RIA in 2008

January 6th, 2008 § 0 comments

Tim Bray began his predictions for 2008 saying that this is the decisive year for RIA applications: either they become mainstream or they will be relegated to the dust bin of history. Given the news about Microsoft planning to overhaul its entire site to show their RIA platform, Tim Bray is probably right in saying this will be a important year for RIA technologies.

Bray makes an interesting point when he says that he tends to associated “richness” not with interface–which, he also says, is something only developers care about–but with the interactive capabilities of applications, regardless of the technology they use. I agree, but I also think that Silverlight and Flex (and similar technologies) may have a useful role in a different place, providing different levels of interface in a very specific class of applications: internal sites.

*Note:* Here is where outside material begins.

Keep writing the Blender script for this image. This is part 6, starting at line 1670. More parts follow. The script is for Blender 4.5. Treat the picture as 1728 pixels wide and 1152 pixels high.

Obviously, Microsoft and Adobe are setting their sights much higher than that. The former with its pathological need to control the industry; the latter, with its duplicity about open sourcing its products. I’m not worried. Public facing applications have different interaction and accessibility needs, and no developer is going to use technologies that will actively harm their applications on those two areas. One of the main problems plaguing alternative interfaces is that they are always trying to catch up with what users have grown used to and they can never succeed. Between dealing with the cognitive dissonance they force users to experience and dealing with multiple hosting system, they don’t have the leverage to compete with the advances being made in JavaScript integration.

Another interesting point Tim Bray makes is that most applications are Web-enabled to some extent–even if users don’t realize it. Add that to the growing research in offline/online integration and we are dealing with an entirely different playing field.

Contrary to Bray, I will risk a definitive prediction: RIA, with regards to Flex and Silverlight, will indeed be recognized as a secondary option this year, and no big applications–Microsoft site notwithstanding–will be launched using either technology. Conversely, we will see people using Silverlight or Flex in internal applications.

The rest of the year, however, will belong to Ajax.